Freddie Mac announced it posted a record $28.8 billion in multifamily business volume last year. That volume includes both loan purchase and bond guarantees.

The GSE’s multifamily business increased 42%, growing from $20.3 billion in 2011. The previous multifamily business activity record of $24 billion was reached in 2008.

“It was a phenomenal year for us and the sellers and servicers in our network. We achieved record volume while maintaining strong credit discipline and providing essential liquidity to the growing multifamily mortgage market,” said David Brickman, senior vice president of Freddie Mac Multifamily.

He added, “In the fourth quarter, we completed about 33% of our yearly volume — approximately $10 billion in multifamily mortgages.” 

The volume included Freddie Mac’s targeted affordable housing products, with finance apartments receiving some form of local, state or federal government subsidy.

Earlier this month, the GSE noted that multifamily affordability is now a key focus for the firm. 
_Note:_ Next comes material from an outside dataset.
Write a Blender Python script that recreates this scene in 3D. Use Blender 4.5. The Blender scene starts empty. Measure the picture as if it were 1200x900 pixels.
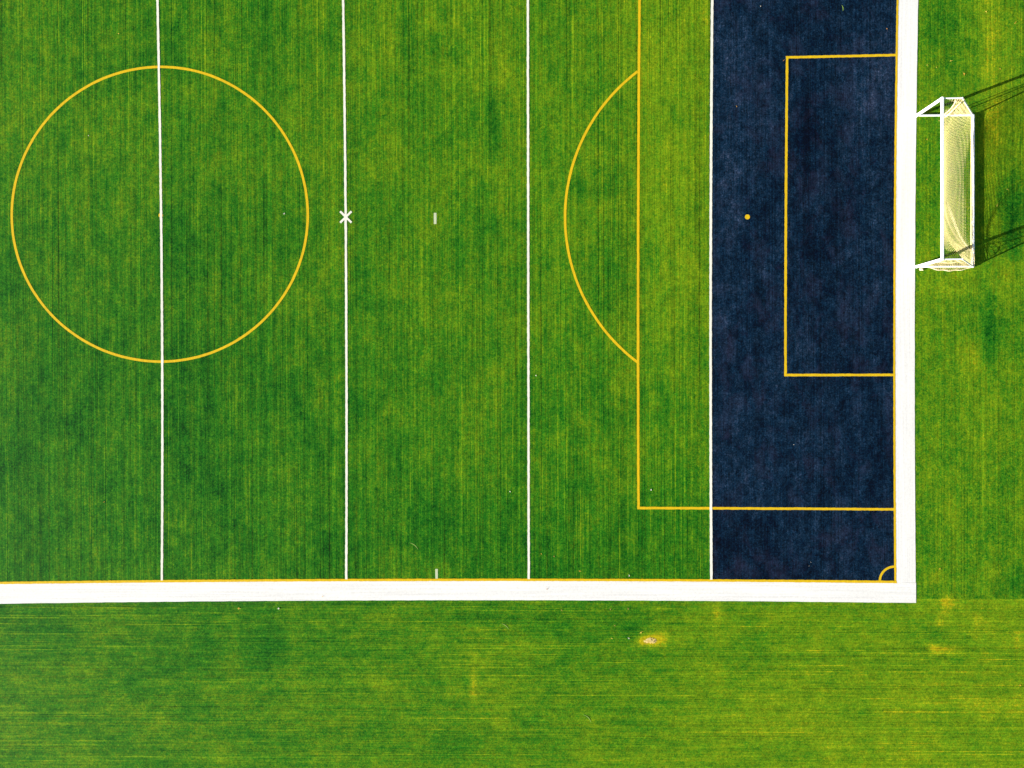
import bpy, bmesh, math, random
from mathutils import Vector, Matrix

sc = bpy.context.scene
col = sc.collection
R = math.radians
rng = random.Random(7)

# ------------------------------------------------------------------ camera, sky, sun, exposure
cam_d = bpy.data.cameras.new('camera')
cam_d.sensor_width = 36.0
cam_d.lens = 27.0
cam_d.clip_start = 0.5
cam_d.clip_end = 6000.0
cam = bpy.data.objects.new('camera', cam_d)
col.objects.link(cam)
cam.location = (-9.5683, -8.3409, 38.5764)          # a drone hovering almost straight above the corner of the field
cam.rotation_euler = (-0.0026947, 0.0094916, -0.0016679)
sc.camera = cam

SUN_EL = 13.5
SHADOW_AZ = 20.5                                     # shadows run towards +X, a little +Y
world = bpy.data.worlds.new('World')
sc.world = world
world.use_nodes = True
wn = world.node_tree
wn.nodes.clear()
w_out = wn.nodes.new('ShaderNodeOutputWorld')
w_bg = wn.nodes.new('ShaderNodeBackground')
w_bg.inputs['Strength'].default_value = 0.05
sky = wn.nodes.new('ShaderNodeTexSky')
sky.sky_type = 'NISHITA'
sky.sun_disc = False
sky.sun_elevation = R(SUN_EL)
sky.sun_rotation = R(270 - SHADOW_AZ)
sky.air_density = 1.0
sky.dust_density = 1.0
wn.links.new(sky.outputs[0], w_bg.inputs[0])
wn.links.new(w_bg.outputs[0], w_out.inputs[0])

sun_d = bpy.data.lights.new('sun', 'SUN')
sun_d.energy = 5.0
sun_d.angle = R(0.5)
sun_d.color = (1.0, 0.945, 0.87)
sun = bpy.data.objects.new('sun', sun_d)
col.objects.link(sun)
sd = Vector((math.cos(R(SHADOW_AZ)) * math.cos(R(SUN_EL)), math.sin(R(SHADOW_AZ)) * math.cos(R(SUN_EL)), -math.sin(R(SUN_EL))))
sun.rotation_euler = sd.to_track_quat('-Z', 'Y').to_euler()
sun.location = (-60, -25, 30)

sc.view_settings.view_transform = 'Standard'
sc.view_settings.look = 'None'
sc.view_settings.gamma = 1.0
sc.view_settings.exposure = 1.90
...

Various factors are driving the increase in rental housing affordability, including demographic trends, household formations, higher credit standards for residential mortgages and changing attitudes about homeownership in light of the housing crisis, according to Brickman.

In regards to Freddie Mac’s Capital Markets Execution program, the program settled $25 billion, or 88% of the total new purchase volume in 2012. 
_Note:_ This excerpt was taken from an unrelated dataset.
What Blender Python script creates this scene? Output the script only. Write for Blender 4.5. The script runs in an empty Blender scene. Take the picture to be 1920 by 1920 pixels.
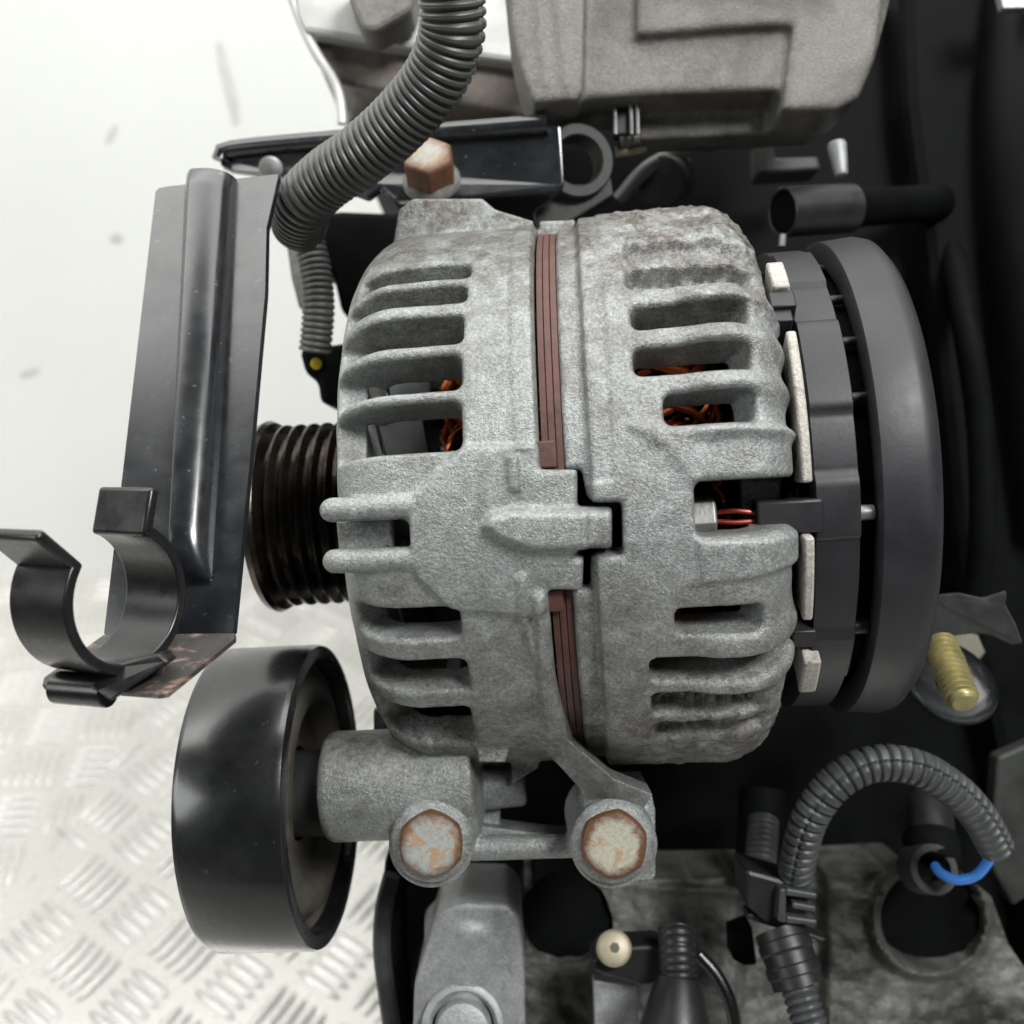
import bpy, math, random
import numpy as np
from mathutils import Vector, Matrix, noise

random.seed(7)
rng = np.random.default_rng(7)
SC = bpy.context.scene
COL = SC.collection
MM = 0.001

# ------------------------------------------------------------------ camera
CAM_H, PITCH = 0.480, 35.0
M = Matrix.Translation((0, 0, CAM_H)) @ Matrix.Rotation(math.radians(90 - PITCH), 4, 'X')
cam = bpy.data.cameras.new('camera')
cam.sensor_width = 36.0
cam.lens = 36.0
cam.clip_start = 0.01
cam.clip_end = 50
cam.dof.use_dof = True
cam.dof.focus_distance = 0.203
cam.dof.aperture_fstop = 15.0
camo = bpy.data.objects.new('camera', cam)
COL.objects.link(camo)
camo.matrix_world = M
SC.camera = camo

# ------------------------------------------------------------------ light
world = bpy.data.worlds.new('World')
SC.world = world
world.use_nodes = True
bg = world.node_tree.nodes['Background']
bg.inputs[0].default_value = (0.93, 0.98, 0.96, 1)
bg.inputs[1].default_value = 0.04


def area(name, loc, target, sx, sy, power, col):
    l = bpy.data.lights.new(name, 'AREA')
    l.shape = 'RECTANGLE'
    l.size, l.size_y = sx, sy
    l.energy = power
    l.color = col
    o = bpy.data.objects.new(name, l)
    COL.objects.link(o)
    o.location = loc
    o.rotation_euler = (Vector(target) - Vector(loc)).to_track_quat('-Z', 'Y').to_euler()
    o['kind'] = 'helper'
    return o


area('unseen_lamp', (-0.30, 0.40, 1.08), (-0.30, 0.58, 0.45), 1.6, 0.42, 11, (1.0, 0.99, 0.965))  # unseen lamp near the wall, added for wall brightness and the idler reflection
area('unseen_lamp', (-1.40, -0.45, 1.00), (-0.2, 0.4, 0.2), 0.8, 0.5, 7, (0.97, 1.0, 0.985))  # unseen side lamp, added to light the surfaces facing the viewer
area('unseen_lamp', (0.50, -0.22, 1.35), (-0.05, 0.35, 0.2), 0.40, 0.28, 15.5, (0.99, 1.0, 0.98))  # unseen front lamp, added to light the fronts and leave rib undersides dark

SC.view_settings.view_transform = 'Standard'
SC.view_settings.look = 'None'
SC.view_settings.gamma = 1.0
SC.view_settings.exposure = 0.1
SC.render.engine = 'CYCLES'
SC.cycles.max_bounces = 8
SC.cycles.use_denoising = True

# ------------------------------------------------------------------ frames
F = 1920.0


def P(px, py, d):
    """point (mm, rig frame = camera-aligned frame) seen at photo pixel px,py at depth d mm"""
    return Vector(((px - 960) / F * d, (960 - py) / F * d, -d))


AX = Vector((1.0, 0.058, 0.0807)).normalized()      # alternator axis, pulley end -> rear end
A0 = Vector((20.3, 5.0, -251.0))
NV = (-A0 - (-A0).dot(AX) * AX).normalized()         # towards the viewer
UV = AX.cross(NV).normalized()
if UV.y < 0:
    UV = -UV


def alt(s, phi, r):
    return A0 + AX * s + r * (math.cos(phi) * NV + math.sin(phi) * UV)


def q(px, py, R=64.0):
    """photo pixel -> (s, R*phi) on the cylinder of radius R round the alternator axis"""
    d = Vector(((px - 960) / F, (960 - py) / F, -1.0)).normalized()
    w = -A0
    dp = d - d.dot(AX) * AX
    wp = w - w.dot(AX) * AX
    a = dp.dot(dp); b = 2 * dp.dot(wp); c = wp.dot(wp) - R * R
    disc = max(0.0, b * b - 4 * a * c)
    t = (-b - math.sqrt(disc)) / (2 * a)
    v = w + d * t
    s = v.dot(AX)
    return s, R * math.atan2(v.dot(UV), v.dot(NV))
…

The GSE securitized $21.2 billion in CME mortgages underlying 17 new K-Certificate transactions with the guarantee of the Series A certificates, totaling $17.9 billion last year.

“We anticipate an increase in securitizations this year with 10-year mortgage loans being the predominant loan type as borrowers lock-in the low interest rates,” Brickman said. 

About 54% of the total loan purchases or credit enhancement were refinances in 2012. Also, 40% were acquisitions last year, the enterprise noted.

Meanwhile, the GSE settled roughly $3 billion in targeted affordable housing products of which approximately $2.4 billion were multifamily bond credit enhancements in 2012.

Freddie Mac purchased about $650 million in senior housing mortgages and also bought more than $1.7 billion in student housing mortgages in 2012.

Furthermore, the Enterprise provided financing for more than 1,600 properties amounting to more than 435,000 apartment units, with the majority being affordable to families earning low or moderate incomes, according to the GSE.

Since the launch of Freddie Mac’s multifamily business in 1993, it has provided more 
than $290 billion in financing for about 60,000 multifamily properties.

“Multifamily is a profitable business line for Freddie Mac, and has produced nearly $4 billion in segment earnings since 2010. This includes $1.65 billion in the first nine months of 2012,” Brickman said.